Und da ist Genuss ein geeignetes Mittel?
Zu genießen kann da ein wichtiger Faktor sein, richtig. Man muss ja grundsätzlich einmal fragen: Was ist Genuss? Die Antwort darauf ist natürlich hoch individuell, sie ist zeit-, orts- und persönlichkeitsabhängig. Zudem gibt es große Wahrnehmungsunterschiede. Kurz gesagt: Jeder versteht unter Genuss etwas anderes. Aber bei all diesen unterschiedlichen Formen von Genuss gibt es doch einen ordnenden, allgemeinen Sinn dahinter, der zusätzlich zum spontanen sinnlichen Erlebnis darüber hinausgehende Auswirkungen hat. Etwas, das speziellen Genussmomenten nicht nur für Erholung und Ausgleich sorgt, sondern gleichzeitig unsere Kreativität fördert.

Wie ist das möglich?
Wenn wir Körper und Geist eine Pause gönnen, indem wir »abschalten« – beim Spazierengehen, bei Tagträumen, wenn wir in der Badewanne vor uns hin dösen oder wenn wir ein gutes Essen oder ein Glas Wein genießen, kann unser Gehirn auf das sogenannte »Default Mode Network« und in eine Art Ruheprogramm umschalten. Es ist hier noch viel Forschung nötig, aber man nimmt an, dass in diesem Modus sehr gute Voraussetzungen für Ideen, Geistesblitze, Inspirationen beziehungsweise Kreativität entstehen.

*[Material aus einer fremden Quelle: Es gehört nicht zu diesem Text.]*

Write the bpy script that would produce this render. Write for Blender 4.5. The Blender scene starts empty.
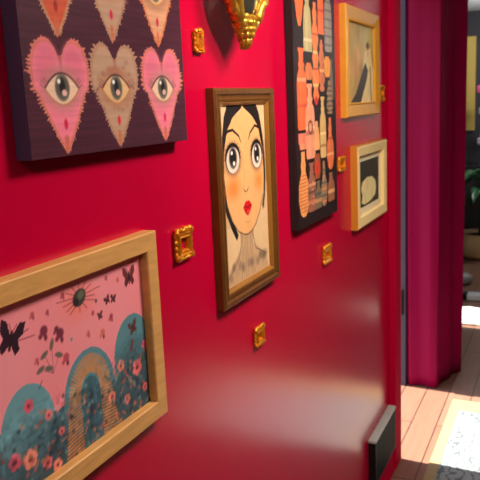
import bpy, bmesh, math, random
import numpy as np
from mathutils import Vector, Matrix
random.seed(7); rng = np.random.default_rng(7)
scene = bpy.context.scene
COL = scene.collection
PI = math.pi

# ------------------------------------------------------------------ helpers
def lin(c):
    c = np.asarray(c, float) / 255.0
    return np.where(c <= .04045, c / 12.92, ((c + .055) / 1.055) ** 2.4)

def rgb(*c): return tuple(lin(c)) + (1.0,)

def mat(name, col, rough=.5, metal=0., spec=.5, bump=0., bscale=60., var=0., vscale=8., stretch=(1, 1, 1), coat=0., sheen=0., sheen_tint=None):
    m = bpy.data.materials.new(name); m.use_nodes = True
    nt = m.node_tree; b = nt.nodes['Principled BSDF']
    b.inputs['Base Color'].default_value = col
    b.inputs['Roughness'].default_value = rough
    b.inputs['Metallic'].default_value = metal
    b.inputs['Specular IOR Level'].default_value = spec
    b.inputs['Coat Weight'].default_value = coat
    if sheen:
        b.inputs['Sheen Weight'].default_value = sheen
        if sheen_tint: b.inputs['Sheen Tint'].default_value = sheen_tint
    tc = nt.nodes.new('ShaderNodeTexCoord'); mp = nt.nodes.new('ShaderNodeMapping')
    nt.links.new(tc.outputs['Object'], mp.inputs['Vector']); mp.inputs['Scale'].default_value = stretch
    if var:
        n = nt.nodes.new('ShaderNodeTexNoise'); n.inputs['Scale'].default_value = vscale; n.inputs['Detail'].default_value = 5
        nt.links.new(mp.outputs[0], n.inputs['Vector'])
        hs = nt.nodes.new('ShaderNodeMix'); hs.data_type = 'RGBA'
        c = np.array(col[:3])
        hs.inputs[6].default_value = tuple(c * (1 - var)) + (1,)
        hs.inputs[7].default_value = tuple(np.minimum(c * (1 + var), 1)) + (1,)
        nt.links.new(n.outputs['Fac'], hs.inputs[0]); nt.links.new(hs.outputs[2], b.inputs['Base Color'])
    if bump:
        n2 = nt.nodes.new('ShaderNodeTexNoise'); n2.inputs['Scale'].default_value = bscale; n2.inputs['Detail'].default_value = 3
        nt.links.new(mp.outputs[0], n2.inputs['Vector'])
        bp = nt.nodes.new('ShaderNodeBump'); bp.inputs['Strength'].default_value = bump; bp.inputs['Distance'].default_value = .01
        nt.links.new(n2.outputs['Fac'], bp.inputs['Height']); nt.links.new(bp.outputs[0], b.inputs['Normal'])
    return m

def mat_attr(name, rough=.5, spec=.4, coat=0., bump=0.):
    m = bpy.data.materials.new(name); m.use_nodes = True
    nt = m.node_tree; b = nt.nodes['Principled BSDF']
    a = nt.nodes.new('ShaderNodeAttribute'); a.attribute_name = 'paint'
    nt.links.new(a.outputs['Color'], b.inputs['Base Color'])
    b.inputs['Roughness'].default_value = rough; b.inputs['Specular IOR Level'].default_value = spec
    b.inputs['Coat Weight'].default_value = coat; b.inputs['Coat Roughness'].default_value = .12
    if bump:
        tc = nt.nodes.new('ShaderNodeTexCoord')
        w = nt.nodes.new('ShaderNodeTexNoise'); w.inputs['Scale'].default_value = 420
        nt.links.new(tc.outputs['Object'], w.inputs['Vector'])
        bp = nt.nodes.new('ShaderNodeBump'); bp.inputs['Strength'].default_value = bump; bp.inputs['Distance'].default_value = .002
        nt.links.new(w.outputs['Fac'], bp.inputs['Height']); nt.links.new(bp.outputs[0], b.inputs['Normal'])
    return m

def link(name, me, m, parent=None, smooth=False):
    o = bpy.data.objects.new(name, me); COL.objects.link(o)
    if m: me.materials.append(m)
    if parent is not None: o.parent = parent
    if smooth: me.polygons.foreach_set('use_smooth', [True] * len(me.polygons))
    return o

def obj(name, bm, m, parent=None, smooth=False, off=(0, 0, 0)):
    """bm is in world metres; off (the thing's base) is subtracted so parts sit in their parent's space"""
    bmesh.ops.recalc_face_normals(bm, faces=bm.faces)
    if off != (0, 0, 0): bmesh.ops.translate(bm, verts=bm.verts, vec=-Vector(off))
    me = bpy.data.meshes.new(name); bm.to_mesh(me); bm.free()
    return link(name, me, m, parent, smooth)

def tag(o, label, cat, group=None, kind=None):
    o['label'] = label; o['category'] = cat
    if group: o['group'] = group
    if kind: o['kind'] = kind
    return o

def thing(name, label, cat, loc, group=None):
    o = bpy.data.objects.new(name, None); COL.objects.link(o); o.location = loc
    return tag(o, label, cat, group)

def struct(name, bm, m):
    o = obj(name, bm, m); o['kind'] = 'structure'; return o

def new(): return bmesh.new()

def box(bm, a, b, bev=0.):
    a = Vector(a); b = Vector(b)
    r = bmesh.ops.create_cube(bm, size=1)
    vs = r['verts']
    bmesh.ops.scale(bm, verts=vs, vec=b - a); bmesh.ops.translate(bm, verts=vs, vec=(a + b) / 2)
    if bev:
        es = list({e for v in vs for e in v.link_edges})
        bmesh.ops.bevel(bm, geom=es, offset=bev, segments=2, affect='EDGES', profile=.6)
    return bm

def ball(bm, c, r, s=(1, 1, 1), seg=12):
    q = bmesh.ops.create_uvsphere(bm, u_segments=seg, v_segments=max(6, seg * 2 // 3), radius=r)
    bmesh.ops.scale(bm, verts=q['verts'], vec=s); bmesh.ops.translate(bm, verts=q['verts'], vec=c)

def tube(bm, pts, rad, seg=8, closed=False):
    pts = [Vector(p) for p in pts]; n = len(pts); rings = []
    rads = rad if hasattr(rad, '__len__') else [rad] * n
    for i, p in enumerate(pts):
        a = pts[i - 1] if (i or closed) else p; b = pts[(i + 1) % n] if (i < n - 1 or closed) else p
        t = (b - a).normalized()
        u = t.cross(Vector((1, 0, 0)))
        if u.length < .1: u = t.cross(Vector((0, 0, 1)))
        u.normalize(); v = t.cross(u)
        rings.append([bm.verts.new(p + (u * math.cos(k * 2 * PI / seg) + v * math.sin(k * 2 * PI / seg)) * rads[i]) for k in range(seg)])
    for i in range(n if closed else n - 1):
        A, B = rings[i], rings[(i + 1) % n]
        for k in range(seg): bm.faces.new((A[k], A[(k + 1) % seg], B[(k + 1) % seg], B[k]))
    if not closed:
        bm.faces.new(rings[0]); bm.faces.new(rings[-1][::-1])

def lathe(bm, prof, c, seg=32):
    rings = []
    for r, z in prof:
        rings.append([bm.verts.new((c[0] + r * math.cos(k * 2 * PI / seg), c[1] + r * math.sin(k * 2 * PI / seg), c[2] + z)) for k in range(seg)])
    for A, B in zip(rings, rings[1:]):
        for k in range(seg): bm.faces.new((A[k], A[(k + 1) % seg], B[(k + 1) % seg], B[k]))
    bm.faces.new(rings[0][::-1]); bm.faces.new(rings[-1])

def moulding(bm, y0, y1, z0, z1, prof):
    """mitred picture-frame moulding on the wall x=0; prof = [(inset from the outer edge, height off the wall)], closed loop"""
    loops = []
    for d, h in prof:
        loops.append([bm.verts.new((h, y, z)) for y, z in ((y0 + d, z0 + d), (y1 - d, z0 + d), (y1 - d, z1 - d), (y0 + d, z1 - d))])
    n = len(loops)
    for i in range(n):
        A, B = loops[i], loops[(i + 1) % n]
        for k in range(4): bm.faces.new((A[k], A[(k + 1) % 4], B[(k + 1) % 4], B[k]))

# ------------------------------------------------------------------ painting on a grid of vertices
class Paint:
    def __init__(s, y0, y1, z0, z1, res, base):
        s.e = (y0, y1, z0, z1)
        s.nu = int((y1 - y0) / res) + 2; s.nv = int((z1 - z0) / res) + 2
        s.Y, s.Z = np.meshgrid(np.linspace(y0, y1, s.nu), np.linspace(z0, z1, s.nv))
        s.C = np.empty(s.Y.shape + (3,)); s.C[:] = lin(base); s.res = res
    def put(s, a, col):
        a = np.clip(a, 0, 1)[..., None]
        col = np.asarray(col, float)
        s.C = s.C * (1 - a) + (lin(col) if col.ndim == 1 else col) * a
    def soft(s, d, w=None):
        w = w or s.res * 1.2
        return np.clip(.5 - d / w, 0, 1)
    def ell(s, cy, cz, ry, rz, col, rot=0., w=None, a=1.):
        y = s.Y - cy; z = s.Z - cz; c, q = math.cos(rot), math.sin(rot)
        y, z = c * y + q * z, -q * y + c * z
        d = (np.sqrt((y / ry) ** 2 + (z / rz) ** 2) - 1) * min(ry, rz)
        s.put(s.soft(d, w) * a, col)
    def line(s, pts, wid, col, a=1., w=None, close=False):
        pts = list(pts)
        if close: pts.append(pts[0])
        ws = wid if hasattr(wid, '__len__') else [wid] * len(pts)
        D = np.full(s.Y.shape, 9.)
        for (a0, a1), (b0, b1), w0, w1 in zip(pts, pts[1:], ws, ws[1:]):
            dy, dz = b0 - a0, b1 - a1; L = dy * dy + dz * dz + 1e-12
            t = np.clip(((s.Y - a0) * dy + (s.Z - a1) * dz) / L, 0, 1)
            D = np.minimum(D, np.hypot(s.Y - a0 - t * dy, s.Z - a1 - t * dz) - (w0 + (w1 - w0) * t) / 2)
        s.put(s.soft(D, w) * a, col)
    def inside(s, pts):
        I = np.zeros(s.Y.shape, bool); n = len(pts)
        for i in range(n):
            (y0, z0), (y1, z1) = pts[i], pts[(i + 1) % n]
            if z0 == z1: continue
            hit = ((z0 > s.Z) != (z1 > s.Z)) & (s.Y < (y1 - y0) * (s.Z - z0) / (z1 - z0) + y0)
            I ^= hit
        return I
    def poly(s, pts, col, a=1.): s.put(s.inside(pts) * a, col)
    def noise(s, amp, fy, fz, seed=0):
        r = np.random.default_rng(seed); ny, nz = max(3, int((s.e[1] - s.e[0]) * fy)), max(3, int((s.e[3] - s.e[2]) * fz))
        g = r.random((nz + 2, ny + 2)); u = (s.Y - s.e[0]) / (s.e[1] - s.e[0]) * ny; v = (s.Z - s.e[2]) / (s.e[3] - s.e[2]) * nz
        i = np.clip(u.astype(int), 0, ny); j = np.clip(v.astype(int), 0, nz); fu = u - i; fv = v - j
        fu = fu * fu * (3 - 2 * fu); fv = fv * fv * (3 - 2 * fv)
        n = (g[j, i] * (1 - fu) + g[j, i + 1] * fu) * (1 - fv) + (g[j + 1, i] * (1 - fu) + g[j + 1, i + 1] * fu) * fv
        s.C = s.C * (1 + amp * (n - .5) * 2)[..., None]
        return n
    def mesh(s, name, x, m, parent, off=(0, 0, 0), gain=1.):
        nu, nv = s.nu, s.nv; N = nu * nv
        co = np.stack([np.full(N, x) - off[0], s.Y.ravel() - off[1], s.Z.ravel() - off[2]], 1)
        i = np.arange(nu - 1)[None] + nu * np.arange(nv - 1)[:, None]
        q = np.stack([i, i + 1, i + 1 + nu, i + nu], -1).reshape(-1, 4)
        me = bpy.data.meshes.new(name); me.vertices.add(N); me.vertices.foreach_set('co', co.ravel())
        me.loops.add(q.size); me.loops.foreach_set('vertex_index', q.ravel().astype(np.int32))
        me.polygons.add(len(q)); me.polygons.foreach_set('loop_start', np.arange(0, q.size, 4, dtype=np.int32))
        me.update(calc_edges=True)
        at = me.color_attributes.new('paint', 'FLOAT_COLOR', 'POINT')
        c = np.ones((N, 4)); c[:, :3] = np.clip(s.C.reshape(-1, 3) * gain, 0, .95)
        at.data.foreach_set('color', c.astype(np.float32).ravel())
        return link(name, me, m, parent)

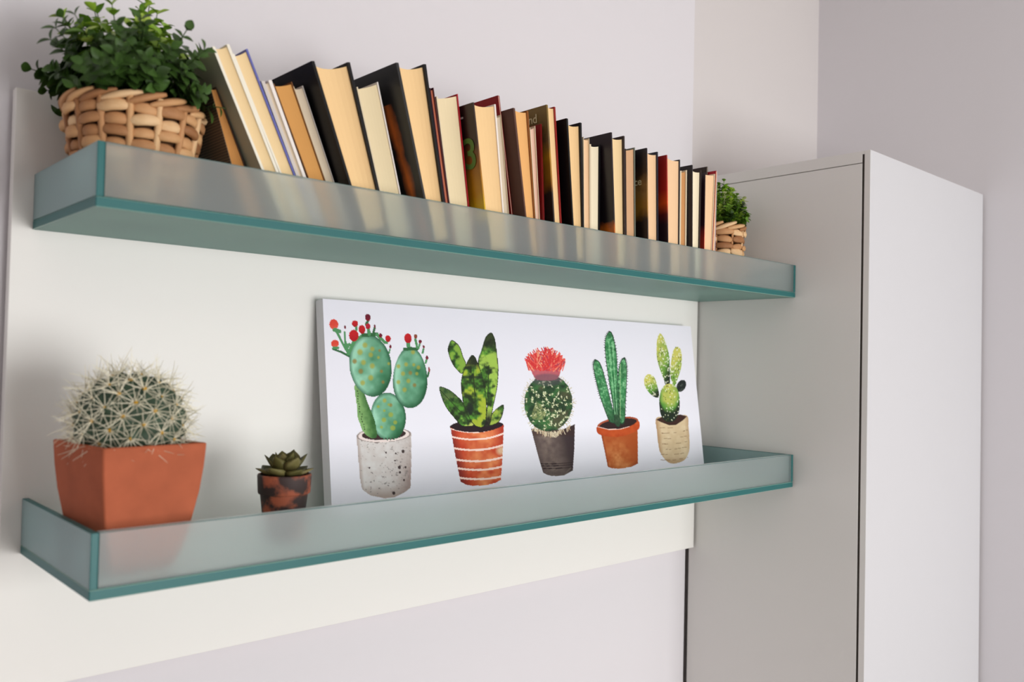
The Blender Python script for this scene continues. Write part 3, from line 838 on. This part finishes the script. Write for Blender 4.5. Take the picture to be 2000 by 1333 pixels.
    put(ell(1205.5, 829, 40.5, 12, -9)[0] < 1, (170, 84, 56)); put(ell(1206, 830, 37, 9.5, -9)[0] < 1, (52, 36, 36))
    column([(110, 305), (85, 340), (95, 430), (120, 540), (150, 650), (215, 830), (240, 870), (280, 860), (240, 680), (190, 480), (150, 350)], 1, .6)
    column([(355, 295), (325, 350), (305, 500), (305, 650), (325, 860), (365, 860), (375, 700), (385, 500), (387, 380), (375, 310)], 2, .3)
    column([(230, 50), (195, 110), (195, 250), (225, 480), (265, 720), (280, 880), (325, 880), (310, 600), (300, 380), (290, 230), (262, 90)], 3, 1)
    for k in range(5):
        pa = S7([(205 + k * 18, 120 + 20 * abs(k - 2)), (272 + k * 9, 800)]); line(pa[0], pa[1], .9, (150, 208, 156) if k % 2 else (44, 100, 60))
    for k in range(3):
        pa = S7([(100 + k * 20, 340), (235 + k * 14, 840)]); line(pa[0], pa[1], .8, (52, 112, 68))
        pa = S7([(330 + k * 22, 340), (328 + k * 14, 830)]); line(pa[0], pa[1], .8, (170, 206, 150) if k == 0 else (52, 112, 68))
    body = poly(S7([(155, 990), (185, 1130), (215, 1280), (250, 1292), (320, 1298), (430, 1280), (490, 1250), (489, 1100), (487, 930)]), False)
    s = (X - 1173 - (Y - 854) * .2) / 68
    c = mix((176, 84, 40), (222, 150, 92), np.clip(1.2 - 2.2 * np.abs(s - .35), 0, 1) * np.clip((N8 - .1) * 1.3, 0, 1) * np.clip((Y - 850) / 30, .1, 1))
    c = mix(c, (104, 42, 26), np.clip((s - .72) * 1.8 + (Y - 906) / 20 * .8, 0, .85)); c = mix(c, (120, 48, 28), np.clip((.08 - s) * 8, 0, .8))
    put(body, c)
    band = poly(S7([(118, 915), (125, 975), (200, 1000), (300, 1006), (400, 985), (497, 935), (497, 862), (430, 905), (330, 935), (220, 938)]))
    put(band, mix((206, 94, 44), (176, 66, 32), N8))
    line(*S7([(125, 915), (220, 938)]), 1.2, (244, 214, 200)); line(*S7([(220, 938), (330, 935)]), 1.4, (244, 214, 200)); line(*S7([(330, 935), (410, 912)]), 1.2, (244, 214, 200))
    # ---- 5: spotted prickly pear in a birch pot
    S8 = z((1245, 640), 4.85)
    body = poly(S8([(170, 872), (180, 1000), (195, 1130), (215, 1200), (280, 1280), (350, 1295), (440, 1262), (480, 1190), (488, 1100), (478, 950), (470, 850), (400, 835), (250, 850)]), True)
    s = (X - 1280 - (Y - 819) * .1) / 62
    c = mix((226, 208, 174), (206, 180, 142), N8); c = mix(c, (168, 128, 92), np.clip((.14 - s) * 5, 0, .7) + np.clip((s - .88) * 4, 0, .6) + np.clip((Y - 894) / 16, 0, .5))
    put(body, c)
    for k in range(44):
        sx, sy = rg.random(), rg.integers(0, 7)
        x = 1282 + 58 * sx + sy * 1.0; y = 834 + sy * 10.5 - 6 * (sx - .5) + 3 * (1 - (2 * sx - 1) ** 2)
        L = 2.5 + 4 * rg.random()
        line((x, y), (min(x + L, 1342), y - .4), .9, (140, 104, 72))
    put(poly(S8([(170, 880), (240, 850), (400, 830), (465, 850), (420, 890), (360, 930), (300, 935), (220, 905)]), False), (62, 40, 36))
    def pear(m, shade, seed, n, bbox):
        c = mix((206, 202, 104), (92, 150, 62), np.clip(shade + (N8 - .5) * .7, 0, 1))
        c = mix(c, (36, 46, 36), np.clip((shade - .85) * 2.6, 0, 1))
        put(m, c)
        ys, xs = np.nonzero(m)
        if len(xs):
            for k in rg.choice(len(xs), n):
                put(ell(X[ys[k], xs[k]], Y[ys[k], xs[k]], .95, 1.1)[0] < 1, (232, 236, 206) if rg.random() < .7 else (84, 96, 40))
    m = poly(S8([(205, 65), (180, 130), (178, 280), (200, 380), (245, 500), (260, 545), (300, 545), (300, 400), (295, 280), (265, 160), (235, 90)]))
    pear(m, (Y - 655) / 95 + (X - 1291) / 40, 1, 90, None)
    m = poly(S8([(365, 190), (330, 240), (305, 400), (310, 480), (345, 570), (380, 480), (410, 380), (415, 280), (400, 210)]))
    pear(m, (Y - 700) / 60, 2, 70, None)
    m = poly(S8([(95, 450), (60, 490), (65, 560), (110, 630), (165, 670), (200, 660), (190, 590), (160, 490), (130, 460)]))
    pear(m, (Y - 740) / 34 + (X - 1268) / 40, 3, 50, None)
    e = ell(1329.5, 755.5, 8.6, 12.6, 28)[0]
    put(e < 1, mix((38, 44, 42), (90, 100, 92), np.clip((N3 - .55) * 3, 0, 1)))
    e, p, q = ell(1306.5, 789, 20, 37.5)
    m = (np.abs(p) ** 2.4 + np.abs(q) ** 2.2 < 1)
    pear(m, np.abs(p) ** 3 * .95 + np.clip((Y - 784) / 24, 0, 1.6) * .95 + .2, 4, 60, None)
    img /= 255.0
    img = np.clip(img, 0, 1)
    return np.where(img <= 0.04045, img / 12.92, ((img + 0.055) / 1.055) ** 2.4)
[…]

Das heißt im Umkehrschluss aber auch, dass wir nicht leistungsfähig oder gar kreativ sein können, wenn wir uns selbst zu wenige dieser Genusspausen gönnen?
Richtig, wenn ich mir keine entsprechenden Pausen zugestehe, schmälere ich meine Fähigkeit zu Kreativität und Lösungs-orientierung. Wer sich überfordert, wird nicht mehr die besten Lösungen für anstehende Aufgaben finden, seine Kreativität wird erlahmen und seine Leistungsfähigkeit sinkt. Aber es wird von den meisten Menschen das Gegenteil erwartet: Dass sie noch besser, kreativer, problemlösungsorientierter sind im Job. Das klappt aber nur, wenn man auch etwas dafür tut – sprich sich die Möglichkeit zum Genuss schafft.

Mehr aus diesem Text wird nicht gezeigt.